Synthesis of long alkyl chain ethers through etherification of ethylene glycol with 1-octene using heteropolyacid supported on K-10 clay

Abstract

Transesterification of vegetable oil with lower alcohols leads to biodiesel formation which is accompanied by ∼10 wt% glycerol as the co-product. Since biodiesel production is going on massive scale across the world, huge quantity of surplus glycerol will be available. Bioglycerol ought to be converted into valuable chemicals and fuels to enable biodiesel to be cost competitive with reference to petro-diesel. Depending on reaction conditions and catalysts, the hydrogenolysis/hydrogenation of glycerol can produce 1,2-propylene glycol, 1,3-propylene glycol, and ethylene glycol; all of which can be further converted into valuable chemicals.
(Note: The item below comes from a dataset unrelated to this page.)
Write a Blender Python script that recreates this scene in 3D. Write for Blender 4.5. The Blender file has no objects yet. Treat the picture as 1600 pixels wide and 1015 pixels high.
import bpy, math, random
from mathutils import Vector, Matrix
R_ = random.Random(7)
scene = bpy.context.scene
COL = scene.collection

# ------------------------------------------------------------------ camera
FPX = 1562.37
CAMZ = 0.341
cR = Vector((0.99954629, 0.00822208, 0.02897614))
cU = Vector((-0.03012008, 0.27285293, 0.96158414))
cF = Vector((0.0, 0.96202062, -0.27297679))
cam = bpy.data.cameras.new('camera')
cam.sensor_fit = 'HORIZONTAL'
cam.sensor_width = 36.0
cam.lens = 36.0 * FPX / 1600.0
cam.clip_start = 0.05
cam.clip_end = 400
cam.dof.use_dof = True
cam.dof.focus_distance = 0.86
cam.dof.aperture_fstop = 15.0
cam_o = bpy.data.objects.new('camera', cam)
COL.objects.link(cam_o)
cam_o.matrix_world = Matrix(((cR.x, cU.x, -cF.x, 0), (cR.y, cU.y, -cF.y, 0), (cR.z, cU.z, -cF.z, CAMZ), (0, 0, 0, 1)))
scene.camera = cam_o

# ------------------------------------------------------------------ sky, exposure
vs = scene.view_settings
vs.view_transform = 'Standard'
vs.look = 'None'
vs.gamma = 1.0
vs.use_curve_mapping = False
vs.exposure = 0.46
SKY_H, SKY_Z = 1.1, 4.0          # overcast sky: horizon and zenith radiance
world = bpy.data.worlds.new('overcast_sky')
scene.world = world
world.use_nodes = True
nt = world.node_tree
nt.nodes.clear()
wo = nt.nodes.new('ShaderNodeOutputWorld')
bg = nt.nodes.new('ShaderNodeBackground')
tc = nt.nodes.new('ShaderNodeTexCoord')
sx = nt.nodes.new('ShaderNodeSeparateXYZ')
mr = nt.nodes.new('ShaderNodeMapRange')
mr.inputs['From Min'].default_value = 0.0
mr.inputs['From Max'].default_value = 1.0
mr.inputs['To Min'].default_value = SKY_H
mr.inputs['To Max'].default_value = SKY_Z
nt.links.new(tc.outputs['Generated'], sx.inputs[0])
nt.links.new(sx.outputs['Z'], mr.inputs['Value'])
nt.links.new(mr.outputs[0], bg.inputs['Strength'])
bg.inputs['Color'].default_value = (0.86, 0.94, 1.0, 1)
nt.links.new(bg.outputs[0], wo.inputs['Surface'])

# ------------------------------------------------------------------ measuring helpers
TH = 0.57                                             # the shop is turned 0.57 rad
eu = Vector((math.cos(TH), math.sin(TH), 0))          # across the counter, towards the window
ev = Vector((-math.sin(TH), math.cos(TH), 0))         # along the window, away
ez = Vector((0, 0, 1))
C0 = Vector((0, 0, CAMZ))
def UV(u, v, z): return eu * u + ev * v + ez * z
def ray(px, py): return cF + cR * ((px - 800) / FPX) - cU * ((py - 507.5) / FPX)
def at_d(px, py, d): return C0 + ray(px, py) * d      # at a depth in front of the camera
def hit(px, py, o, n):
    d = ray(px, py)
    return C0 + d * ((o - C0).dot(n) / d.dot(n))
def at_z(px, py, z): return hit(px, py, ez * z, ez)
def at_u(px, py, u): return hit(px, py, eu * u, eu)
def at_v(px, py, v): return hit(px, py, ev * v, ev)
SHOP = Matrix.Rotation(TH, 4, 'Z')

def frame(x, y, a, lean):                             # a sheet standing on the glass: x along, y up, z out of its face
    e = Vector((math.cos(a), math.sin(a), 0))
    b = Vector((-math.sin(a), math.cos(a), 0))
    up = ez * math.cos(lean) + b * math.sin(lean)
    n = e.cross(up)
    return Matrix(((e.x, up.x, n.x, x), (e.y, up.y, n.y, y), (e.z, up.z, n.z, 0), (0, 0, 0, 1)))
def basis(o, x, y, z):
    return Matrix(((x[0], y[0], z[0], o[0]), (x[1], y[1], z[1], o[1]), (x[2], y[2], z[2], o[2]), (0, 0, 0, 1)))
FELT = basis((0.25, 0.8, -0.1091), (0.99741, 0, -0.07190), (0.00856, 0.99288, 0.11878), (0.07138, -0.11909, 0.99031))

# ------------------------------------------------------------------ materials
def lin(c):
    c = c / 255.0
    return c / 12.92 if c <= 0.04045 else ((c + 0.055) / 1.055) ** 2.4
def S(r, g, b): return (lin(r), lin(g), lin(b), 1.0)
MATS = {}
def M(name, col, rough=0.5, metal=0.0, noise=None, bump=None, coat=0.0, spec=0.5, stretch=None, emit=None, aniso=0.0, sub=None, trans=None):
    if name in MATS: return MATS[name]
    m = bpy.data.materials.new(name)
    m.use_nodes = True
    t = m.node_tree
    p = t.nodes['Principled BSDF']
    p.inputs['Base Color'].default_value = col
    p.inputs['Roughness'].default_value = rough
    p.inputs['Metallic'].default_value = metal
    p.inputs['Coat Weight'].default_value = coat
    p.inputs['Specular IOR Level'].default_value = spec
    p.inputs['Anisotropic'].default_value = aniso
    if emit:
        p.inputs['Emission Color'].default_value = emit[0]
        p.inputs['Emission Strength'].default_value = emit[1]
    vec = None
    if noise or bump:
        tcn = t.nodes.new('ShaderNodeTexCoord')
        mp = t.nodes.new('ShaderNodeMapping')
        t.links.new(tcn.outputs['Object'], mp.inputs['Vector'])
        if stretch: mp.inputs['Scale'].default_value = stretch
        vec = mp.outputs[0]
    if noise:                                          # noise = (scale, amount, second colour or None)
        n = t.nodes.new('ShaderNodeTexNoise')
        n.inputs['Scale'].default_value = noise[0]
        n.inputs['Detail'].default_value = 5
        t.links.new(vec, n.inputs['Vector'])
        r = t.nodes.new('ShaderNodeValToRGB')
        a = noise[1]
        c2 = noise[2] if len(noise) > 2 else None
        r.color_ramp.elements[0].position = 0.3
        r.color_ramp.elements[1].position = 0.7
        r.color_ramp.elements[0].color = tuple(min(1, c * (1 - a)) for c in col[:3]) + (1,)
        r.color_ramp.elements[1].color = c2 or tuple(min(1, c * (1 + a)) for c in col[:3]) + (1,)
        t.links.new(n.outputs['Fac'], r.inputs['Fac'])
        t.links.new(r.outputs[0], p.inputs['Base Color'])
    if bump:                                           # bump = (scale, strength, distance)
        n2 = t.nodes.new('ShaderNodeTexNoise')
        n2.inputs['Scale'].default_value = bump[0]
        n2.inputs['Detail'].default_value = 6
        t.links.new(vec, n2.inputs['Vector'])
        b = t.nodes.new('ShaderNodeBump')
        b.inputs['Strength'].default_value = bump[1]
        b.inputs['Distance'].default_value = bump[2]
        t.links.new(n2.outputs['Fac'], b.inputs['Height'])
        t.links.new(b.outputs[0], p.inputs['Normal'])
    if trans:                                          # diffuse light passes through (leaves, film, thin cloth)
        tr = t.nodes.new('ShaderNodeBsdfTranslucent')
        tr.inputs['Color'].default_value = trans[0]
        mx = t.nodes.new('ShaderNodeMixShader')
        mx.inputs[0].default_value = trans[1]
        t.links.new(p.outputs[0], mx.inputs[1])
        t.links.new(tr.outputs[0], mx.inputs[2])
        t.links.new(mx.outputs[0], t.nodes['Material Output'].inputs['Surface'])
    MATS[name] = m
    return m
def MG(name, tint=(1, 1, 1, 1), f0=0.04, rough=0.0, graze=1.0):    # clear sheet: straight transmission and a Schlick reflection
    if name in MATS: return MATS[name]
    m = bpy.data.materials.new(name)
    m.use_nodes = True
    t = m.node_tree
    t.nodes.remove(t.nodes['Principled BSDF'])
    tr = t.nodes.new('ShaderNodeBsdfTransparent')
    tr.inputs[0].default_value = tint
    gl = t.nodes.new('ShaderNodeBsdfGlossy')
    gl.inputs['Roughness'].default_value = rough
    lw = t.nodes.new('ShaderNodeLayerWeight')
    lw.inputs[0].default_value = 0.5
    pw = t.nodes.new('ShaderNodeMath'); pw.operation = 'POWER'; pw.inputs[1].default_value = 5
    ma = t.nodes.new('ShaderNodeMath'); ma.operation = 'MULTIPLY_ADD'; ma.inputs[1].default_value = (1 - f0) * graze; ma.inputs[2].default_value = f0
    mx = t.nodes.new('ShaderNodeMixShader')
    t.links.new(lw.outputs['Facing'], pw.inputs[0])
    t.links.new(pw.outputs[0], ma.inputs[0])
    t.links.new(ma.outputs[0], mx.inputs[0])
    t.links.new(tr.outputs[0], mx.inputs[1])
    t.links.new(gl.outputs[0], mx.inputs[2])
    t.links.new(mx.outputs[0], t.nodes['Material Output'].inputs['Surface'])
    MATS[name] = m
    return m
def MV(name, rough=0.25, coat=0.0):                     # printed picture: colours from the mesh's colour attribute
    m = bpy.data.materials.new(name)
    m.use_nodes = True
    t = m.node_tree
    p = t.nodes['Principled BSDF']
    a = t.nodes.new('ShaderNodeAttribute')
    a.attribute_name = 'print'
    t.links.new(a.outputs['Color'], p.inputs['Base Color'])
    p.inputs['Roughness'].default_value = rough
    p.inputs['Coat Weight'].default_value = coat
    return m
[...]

The objective of the current work was to convert ethylene glycol to value added etherified products by reaction with 1-octene to 2-(octan-2-yloxy) ethanol (C8 ether) and 1,2-bis(octan-2-yloxy) ethane (C16 ether). Several heterogeneous solid acid catalysts were used such as 20% (w/w) dodecatungstophosphoric acid (DTP) supported on K10 clay (DTP/K10), 20% (w/w) Cs_2.5H_0.5PW₁₂O₄₀/K10 (Cs-DTP/K10), 20% (w/w) DTP/ZrO₂, and Amberlyst-35. Among them 20% (w/w) DTP/K10 was found to be the most efficient catalyst with 72% conversion of ethylene glycol and 80% of selectivity toward 2-(octan-2-yloxy) ethanol (C8 ether). The optimum reaction conditions were as follows: ethylene glycol to 1-octene mole ratio 1:3, catalyst loading 0.03 g/cm³, temperature 140 °C, pressure 1.5 MPa, reaction time 5 h. The effects of different process parameters such as speed of agitation, catalyst loading, mole ratio, temperature, and reusability of the catalyst were studied to examine the efficacy of 20% (w/w) DTP/K10. The process is solvent less, green and clean. Other substrates were also used to enhance the scope of this work.